Türkiye şaha kalktı. Türkiye'nin büyümesini istemediler. Hesaplar yaptılar, vazgeçeceğimizi sandılar.
Bunların yaşamayla, yaşatmayla sorunları var. Bunlar gencecik çocukları dağa çıkarıp ölümle tanıştırıyorlar. Kendilerinden olmayana, yaşam hakkı tanımıyorlar. Bu toprakların zenginliğini, farklılığını, gücünü hazmedemiyorlar.
Karşımıza gelenleri bir rüzgar gibi esip geçeceğiz. Silahlar gömülünceye, terör sona erinceye, bütün dağlarımız, vadilerimiz temizleninceye kadar mücadele edeceğiz.

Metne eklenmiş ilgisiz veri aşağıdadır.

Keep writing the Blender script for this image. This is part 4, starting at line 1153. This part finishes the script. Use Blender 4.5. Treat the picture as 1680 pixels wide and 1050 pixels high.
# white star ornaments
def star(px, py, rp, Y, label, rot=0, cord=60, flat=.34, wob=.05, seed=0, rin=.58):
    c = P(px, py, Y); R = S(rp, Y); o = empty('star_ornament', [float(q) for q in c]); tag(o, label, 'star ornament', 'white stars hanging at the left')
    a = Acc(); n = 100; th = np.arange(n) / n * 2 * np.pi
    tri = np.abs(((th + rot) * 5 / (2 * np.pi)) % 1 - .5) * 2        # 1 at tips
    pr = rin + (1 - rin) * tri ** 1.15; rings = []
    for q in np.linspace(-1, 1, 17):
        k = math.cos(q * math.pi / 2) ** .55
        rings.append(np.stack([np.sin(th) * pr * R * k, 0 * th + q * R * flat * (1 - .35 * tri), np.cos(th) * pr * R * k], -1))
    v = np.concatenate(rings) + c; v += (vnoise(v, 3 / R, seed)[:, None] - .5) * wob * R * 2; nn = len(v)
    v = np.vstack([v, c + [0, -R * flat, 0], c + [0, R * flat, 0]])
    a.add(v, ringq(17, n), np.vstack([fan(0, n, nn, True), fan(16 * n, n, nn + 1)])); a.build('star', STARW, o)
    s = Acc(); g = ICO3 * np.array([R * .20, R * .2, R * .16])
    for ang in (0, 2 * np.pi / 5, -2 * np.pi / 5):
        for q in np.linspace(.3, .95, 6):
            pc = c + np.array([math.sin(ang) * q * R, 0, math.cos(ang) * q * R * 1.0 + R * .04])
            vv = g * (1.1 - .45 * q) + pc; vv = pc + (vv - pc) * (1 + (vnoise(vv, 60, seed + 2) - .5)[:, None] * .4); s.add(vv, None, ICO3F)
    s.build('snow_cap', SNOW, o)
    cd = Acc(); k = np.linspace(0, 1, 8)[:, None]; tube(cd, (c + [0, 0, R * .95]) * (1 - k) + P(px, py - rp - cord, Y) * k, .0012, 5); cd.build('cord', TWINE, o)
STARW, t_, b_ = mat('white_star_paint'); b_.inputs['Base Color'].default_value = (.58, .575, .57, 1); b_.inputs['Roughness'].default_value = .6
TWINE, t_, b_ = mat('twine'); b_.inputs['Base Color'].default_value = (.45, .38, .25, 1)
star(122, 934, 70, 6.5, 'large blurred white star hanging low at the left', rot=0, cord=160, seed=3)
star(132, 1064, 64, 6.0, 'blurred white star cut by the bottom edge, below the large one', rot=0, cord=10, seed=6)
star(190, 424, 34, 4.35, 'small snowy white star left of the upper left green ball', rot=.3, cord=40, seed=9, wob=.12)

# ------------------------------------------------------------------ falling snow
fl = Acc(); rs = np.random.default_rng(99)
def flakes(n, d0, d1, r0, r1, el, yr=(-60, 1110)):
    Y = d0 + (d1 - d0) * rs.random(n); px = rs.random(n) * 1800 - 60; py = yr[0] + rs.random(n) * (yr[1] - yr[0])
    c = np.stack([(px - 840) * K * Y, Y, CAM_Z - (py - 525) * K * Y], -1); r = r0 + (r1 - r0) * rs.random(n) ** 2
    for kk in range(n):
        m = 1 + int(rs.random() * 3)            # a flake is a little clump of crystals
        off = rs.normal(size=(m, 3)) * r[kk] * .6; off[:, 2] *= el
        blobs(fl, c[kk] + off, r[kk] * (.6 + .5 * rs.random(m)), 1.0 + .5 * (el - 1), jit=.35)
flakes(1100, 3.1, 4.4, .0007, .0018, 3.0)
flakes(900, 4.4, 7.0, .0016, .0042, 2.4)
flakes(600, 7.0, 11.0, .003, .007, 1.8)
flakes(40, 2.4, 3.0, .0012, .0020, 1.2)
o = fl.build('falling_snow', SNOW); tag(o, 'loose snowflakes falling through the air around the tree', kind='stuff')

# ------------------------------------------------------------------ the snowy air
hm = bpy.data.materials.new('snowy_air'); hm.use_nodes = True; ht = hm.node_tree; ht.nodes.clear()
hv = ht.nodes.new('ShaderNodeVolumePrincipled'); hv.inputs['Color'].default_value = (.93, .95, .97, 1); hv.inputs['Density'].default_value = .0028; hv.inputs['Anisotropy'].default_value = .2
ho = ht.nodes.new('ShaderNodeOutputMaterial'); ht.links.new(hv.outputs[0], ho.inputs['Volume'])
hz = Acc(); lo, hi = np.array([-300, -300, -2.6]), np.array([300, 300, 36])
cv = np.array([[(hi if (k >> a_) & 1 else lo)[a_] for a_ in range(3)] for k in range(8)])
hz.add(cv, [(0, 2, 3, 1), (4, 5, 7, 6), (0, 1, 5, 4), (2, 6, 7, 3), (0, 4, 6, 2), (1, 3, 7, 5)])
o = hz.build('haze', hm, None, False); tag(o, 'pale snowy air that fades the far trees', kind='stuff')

Allah aşkına biz bunlara meydanı bırakır mıyız?
ÇAKALLAR PUSLU HAVADA ORTAYA ÇIKAR
Başbakan Davutoğlu, MHP lideri Devlet Bahçeli'ye yüklendi: "Sayın Bahçeli'nin 'evet' dediğini duydunuz mu? Ya bir kere de Allah aşkına milletin 'hayır'ı için 'evet' de. Ne teklif götürdüysek 'hayır' dedi. Benim bildiğim MHP'liler devletini korur. Ona birinin 'evet' demeyi öğretmesi lazım da hangi dilde öğreteceğiz bilmiyorum. Çakallar puslu havada ortaya çıkar. Bahçeli ülkenin en çok ihtiyaç duyduğu anda sorumluluktan kaçtı. Böyle bir günde elini taşın altına koymayacaksan ne zaman koyacaksın?"